By Adnan Adams Mohammed
Agriculture sector leaders and policy advocates are pushing for a major transformation of Ghana’s agricultural landscape, calling for consistent agribusiness investments, rapid input deployment, and inclusive training.
The collective push aims to capitalize on the country’s vast agro-ecological potential to move the nation from food dependency to a globally competitive exporter.
Industry executives note that while Ghana possesses the fundamental environmental resources required to attain self-sufficiency, maximizing this potential requires removing structural bottlenecks, engaging the youth, and catering to vulnerable smallholder groups.
Unlocking Ghana’s agro-ecological and export potential
Speaking at an agribusiness symposium in Accra, the President of the Federation of Associations of Ghanaian Exporters (FAGE), Davis Narh Korboe, emphasized that the country’s geography gives it a natural competitive advantage that remains largely untapped.
“Ghana has the land, the climate, and the potential to not only feed itself but also to compete aggressively on the global market,” FAGE President stated. “We have the fertile soil and diverse agro-ecological zones necessary to cultivate high-value produce for export. What we need now is to shift our focus toward scalable commercialization, strict standardization, and strong trade logistics to turn this natural potential into actual economic returns.”
This export-led vision was strongly supported by corporate leaders in the primary production sector. At an investor forum, an executive partner at Benso Oil Palm Plantation (BOPP) pointed out that sustainable, large-scale agribusiness represents the next frontier for foreign direct investment.
“BOPP positions sustainable agribusiness as a key investment frontier,” the corporate executive noted. “Global capital is moving toward ESG-compliant, socially responsible agriculture. By embedding sustainability into our primary production chains whether in oil palm, rubber, or grains Ghana can attract the long-term institutional financing needed to build processing mills and create rural wealth.”
Accelerated input distribution demanded to protect planting season
Despite these bright investment prospects, civil society organizations warn that structural delays in state support channels threaten current production cycles. Reviewing the state’s flagship agricultural initiatives, social justice organization SEND Ghana issued an urgent appeal to the Ministry of Food and Agriculture (MoFA) to fast-track its resource distribution.

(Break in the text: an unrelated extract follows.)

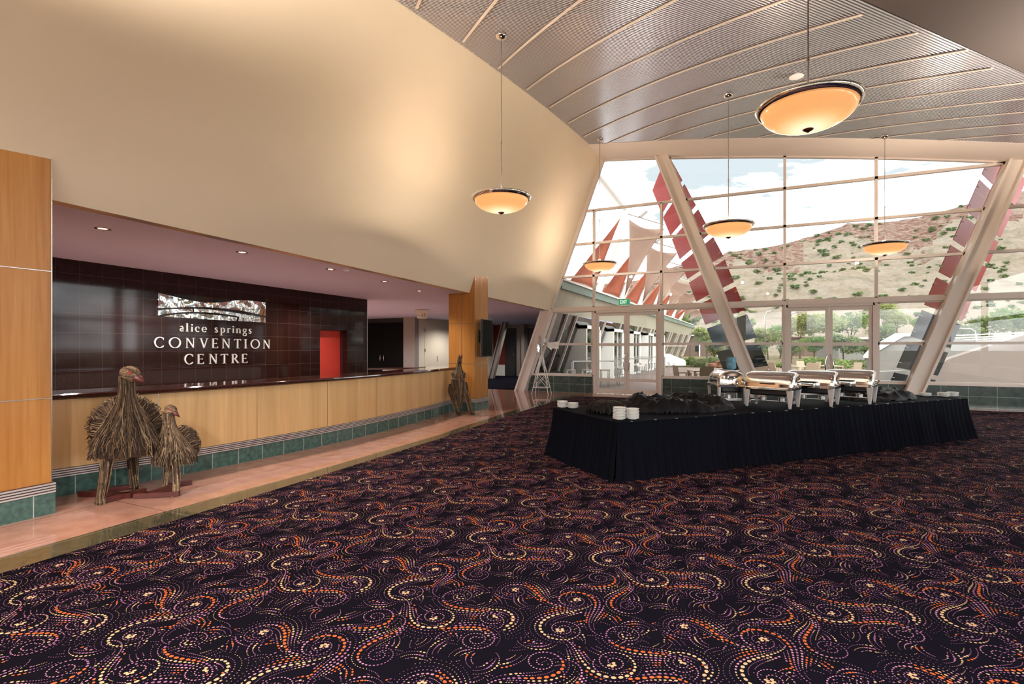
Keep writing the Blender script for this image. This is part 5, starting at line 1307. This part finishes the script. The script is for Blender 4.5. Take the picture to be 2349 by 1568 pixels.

“We are calling on the government to urgently quicken farm inputs distribution under the Feed Ghana Initiative,” a formal statement from SEND Ghana urged. “Our field assessments across the Northern, Oti, Volta, and Bono East regions show that many smallholders are entering the planting season without essential seeds and fertilizers. If we do not eliminate these administrative delays immediately, we risk depressing yields, worsening food inflation, and undermining our national food security targets.”
The group further emphasized that input allocation frameworks must purposefully prioritize young farmers and women to align with the core inclusive modalities of the national agricultural plan.
Restructuring extension services for farmers with disabilities
True sustainability also demands addressing systemic equity gaps within rural advisory frameworks. A newly published academic study has triggered fresh policy conversations by exposing major delivery shortfalls within state extension systems, revealing that standard field agents are poorly equipped to support vulnerable agricultural workers.
“The study reveals that agricultural extension agents have remarkably low competence in delivering services to farmers with disabilities,” a lead researcher explained during a policy brief. “Thousands of physically and visually impaired smallholder farmers are effectively locked out of modern climate-smart technologies and agronomic best practices because our extension systems lack inclusive training models. Government must overhaul the curriculum at agricultural colleges to ensure that no farmer is left behind.”
Mobilizing the youth: Shifting from suits to fields
Amidst these operational adjustments, sector innovators are aggressively working to rebrand the image of farming to attract younger generations. Speaking to hundreds of prospective entrepreneurs at the Ghana Youth Agriculture Summit 2026, agritech pioneer Evans Kyere-Mensah challenged the youth to abandon traditional corporate stereotypes and embrace agritech.
“For too long, many young people have been made to believe that success only exists in offices, in suits, in Accra, or somewhere abroad,” Kyere-Mensah asserted. “Many have been taught to see agriculture as a last option instead of one of the greatest opportunities of our generation… Do not despise small beginnings. Start small. Start where you are. Start with what you have.”
Kyere-Mensah highlighted that sub-sectors like poultry, cassava value chains, and digital logistics platforms offer high-yield entrepreneurial pathways, urging youth to tap into existing support frameworks like the National Entrepreneurship and Innovation Programme (NEIP) to launch their ventures.
With the ministry currently balancing the expansion of the Feed Ghana Programme alongside upcoming private-sector packaging partnerships, structural stakeholders agree that synchronization across inputs, inclusivity, and capital will decide whether Ghana achieves total agricultural sovereignty.